3. 3. The pressure protection device according to claim 1, wherein the linkage further comprising a slider part and the mechanical arm further comprising a sliding rail; the sliding rail being located in a middle part of the mechanical arm and being in vertical configuration, and the sliding rail is for accommodating the slider part of the linkage; the slider part being able to slide upward and downward relative to the mechanical arm along the sliding rail; an upper end of the elastic element being is fixed at a middle part of the linkage, and a lower end of the elastic element being fixed on the top of the middle part of the mechanical arm, so as to form elastic force between the linkage and the mechanical arm; wherein the driving force generated by the electric drive unit can be transmitted onto the mechanical arm through the linkage and the elastic element, therefore to push the mechanical power tools moving toward to a cutting object for the cutting operation; characterized in that, when the mechanical power tools being working under over high pressure, the linkage can engage with the contact switch and turn the contact switch off, so as to stop the electric drive unit from generating further driving force; and when the mechanical power tools returns to be working under normal pressure condition, the linkage can disengage from the contact switch and turn the contact switch on, so as to resume the electric drive unit to generate the driving force.

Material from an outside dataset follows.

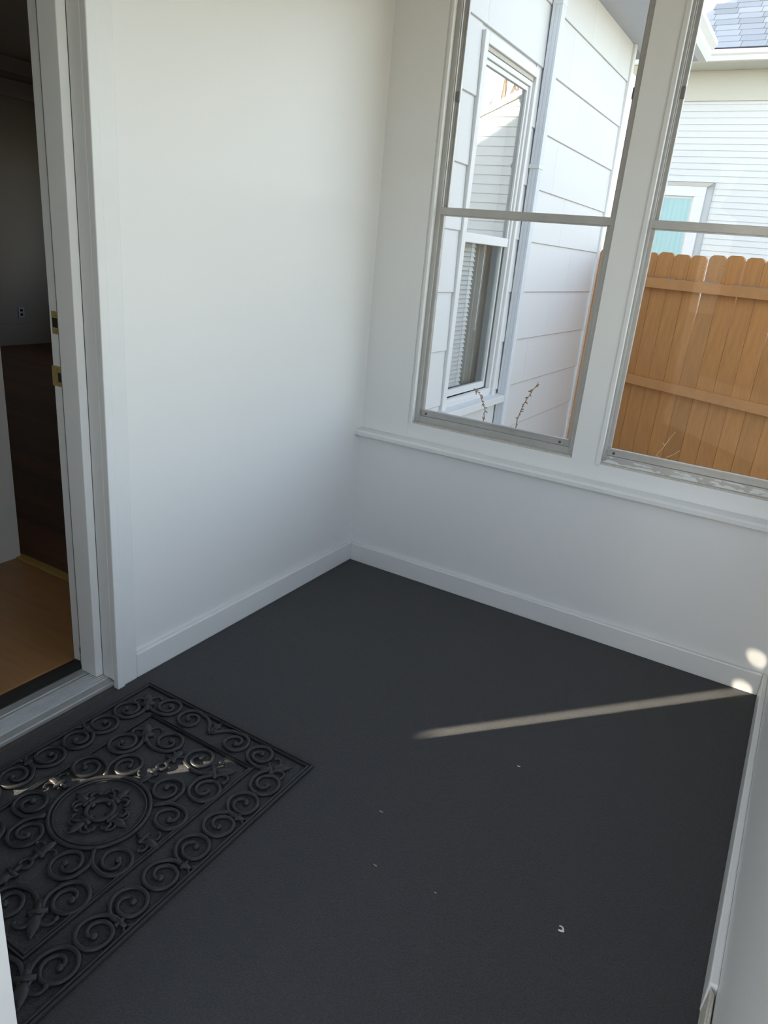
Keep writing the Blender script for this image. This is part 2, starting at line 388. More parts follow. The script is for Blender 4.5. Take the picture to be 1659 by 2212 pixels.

4. 4. The pressure protection device according to claim 1, wherein the elastic element is selected from one of spring, rubber band, or compressed air cylinder.
5. The pressure protection device according to claim 1, wherein the elastic force generated by the elastic element is pushing force which can push the linkage away from the mechanical arm.
6. 6. The pressure protection device according to claim 2, wherein the elastic force generated by the elastic element is pulling force which can pull the linkage and the supporting arm toward each other.
7. 7. The pressure protection device according to claim 3, wherein the elastic force generated by the elastic element is pushing force which can push the linkage away from the mechanical arm.
8. 8. The pressure protection device according to claim 3, wherein the type of slider and the sliding rail can be selected from wheel type, roller type or steel ball type.